Refus de traiter la plainte contre la juge Duval-Hesler

2020/04/27 | Par Frédéric Bastien

Vendredi dernier, j’ai reçu une lettre du Conseil canadien de la magistrature, suite à une plainte que j’ai déposée contre la juge Nicole Duval-Hesler, le 28 novembre 2019. Le juge en chef de la Cour du Banc de la Reine du Manitoba, l’Honorable Glenn Joyal, m’a informé qu’après le départ à la retraite de la juge en chef de la Cour d’appel du Québec, le 8 avril dernier, « il ne serait pas dans l’intérêt public de poursuivre cette plainte et, par conséquent, la plainte est suspendue de façon permanente ».

Les faits reprochés à la juge Duval-Hesler étaient pourtant accablants. La preuve s’appuyait notamment sur des enregistrements. Tous les éléments pour enquêter étaient à la disposition du Conseil de la magistrature.
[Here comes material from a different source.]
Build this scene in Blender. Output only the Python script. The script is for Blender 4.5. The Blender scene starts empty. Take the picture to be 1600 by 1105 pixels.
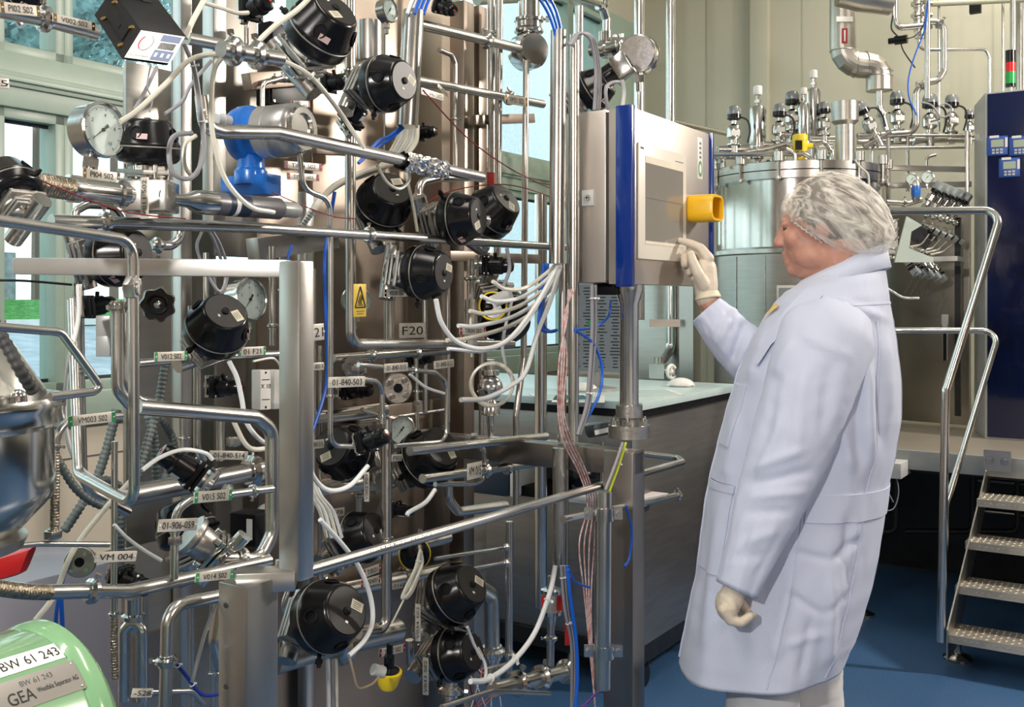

Or malgré cela, il a fallu presque cinq mois à l’organisme pour rendre une décision en lien avec ma plainte. Comme par hasard, celle-ci est tombée deux semaines après le départ à la retraite de la juge. Comment ne pas penser que le Conseil de la magistrature a sciemment pris son temps pour ensuite prétendre qu’il est trop tard pour entendre la cause?

Les reproches que j’ai faits à la juge soulevaient des questions importantes relativement aux comportements qui sont acceptables ou non de la part des magistrats. Tout le monde aurait gagné à ce qu’une décision vienne éclairer le débat. L’intérêt public est ici encore plus mal desservi du fait que la juge Duval-Hesler avait annoncé en pleine cour qu’elle comptait poursuivre sa carrière de juriste dans le domaine de la médiation.

Elle a fait cette remarque en s’adressant à Me Catherine McKenzie, l’avocate des plaignantes contre la loi 21. La juge Duval-Hesler disait ainsi clairement qu’elle serait heureuse d’effectuer des mandats de médiation pour le cabinet IMK, auquel est rattachée Me McKenzie. Cette remarque constituait d’ailleurs l’un des faits reprochés à la juge.

Alors que sa carrière de médiatrice s’amorce, il aurait été très pertinent pour le public de savoir si elle a, oui ou non, manqué à l’éthique dans cette affaire.

Avec cette décision le Conseil de la magistrature a défendu des intérêts corporatifs. Un juge fédéral a rendu une décision qui sert l’intérêt d’un autre juge fédéral, et ce, au détriment de l’intérêt public. Le même genre de problème se posait dans le passé au Québec quand des policiers enquêtaient sur le travail d’autres policiers, jusqu’à ce que le Bureau des enquêtes indépendantes soit créé.

Dans ce même esprit, le Conseil de la magistrature doit donc être aboli et remplacé par un organisme vraiment indépendant qui saura examiner avec rigueur et honnêteté le travail des juges fédéraux.